Word and Sound Associations/”How Can We Remember?”

With new words, ask for mental associations to help the kids remember them. You can see this done occasionally in some of the videos. How to do this?

It’s simple. When you write any new words on the board in both languages, you have the option to ask this question:

Class, how can we remember that this word means this in [the language being taught]?”

When you do this, you invite your students to make their own associations and share them with the class. Some, especially the visual learners, will make visual associations based on what the word looks like, for example when they see the word “drapeau” in French they might think of drapes on a window.

But this is not what we want. What we want our students to do is to make sound associations, since we will be speaking to them in the TL through the entirety of Phase 1 of the Star. An example is the word “malen’kiy” in Russian, which means small or tiny. The end sound of that Russian word (eee) helps me remember that it means tiny, since both words end with the same sound.

Students rarely come up with the same sound association, so it is up to you to curtail this brainstorming activity after just a few suggestions. That is because it can get a bit raucous when each student wants to share how clever they are in making their own association.

What is most important when you present a new word in the target language is simply that you give your students a few moments to make their own sound association, their own way of remembering what the word means, and then move on with the lesson.

Just remember that doing this word/sound association activity is of immense value to the students as they move around the Star. When a student later in the Star journey hears the word piscine (swimming pool) in some other context after having already made the association in the Create phase that “you don’t piss in the piscine” (sorry for the example but it’s what came to mind), the student will be far stronger in understanding your speech during the entire trip around the Star because of the sound association they made earlier in class.

It is not the focus of this text to try to describe all the nuances involved in establishing meaning using this kind of sound association activity in the Create phase. Often, students quietly make their own associations without announcing it to anyone, keeping it to themselves. Just frequently invite your students to make such associations with any new word.

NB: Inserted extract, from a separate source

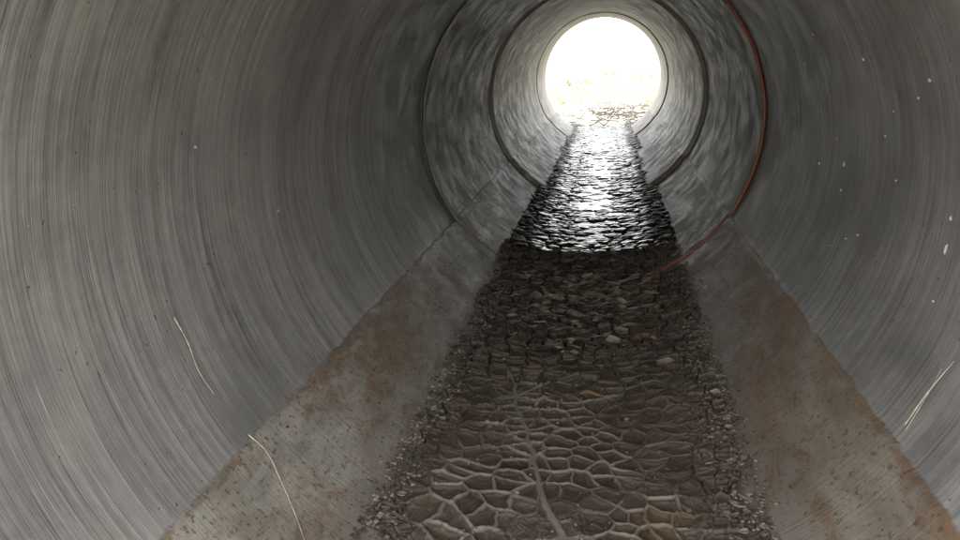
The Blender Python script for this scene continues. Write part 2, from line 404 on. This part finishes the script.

Again, and this is the most important thing, our job, each time we introduce a new word, is simply to invite them to make an association and then move on.

Note: This trick of asking for a gesture or sound association to help the class remember the meaning of the word should not be ignored. Why? It is because simply putting the TL and L1 words on the whiteboard is not enough, even when you use WBYT and the Jesus rule. Doing that is only a visual event and that is insufficient. You have to get the focus of the class on the SOUND of the word, which happens in a different part of the brain than the visual part. This is where the “tasting” of the word comes in, which you can see in many videos. When the students hear the description of the tableau or story later, without the visual support of the whiteboard, they understand more quickly when they have done a gesture or word association. Word associations based in sound carry more impact than gestures. So, we use a kinesthetic tool (the gesture) and an auditory tool (the word association), while of course speaking slowly enough to allow the mind to process the sound, and the class processes all the new CI almost effortlessly. Again, just pointing to the L1/TL word couplets on the whiteboard is not enough.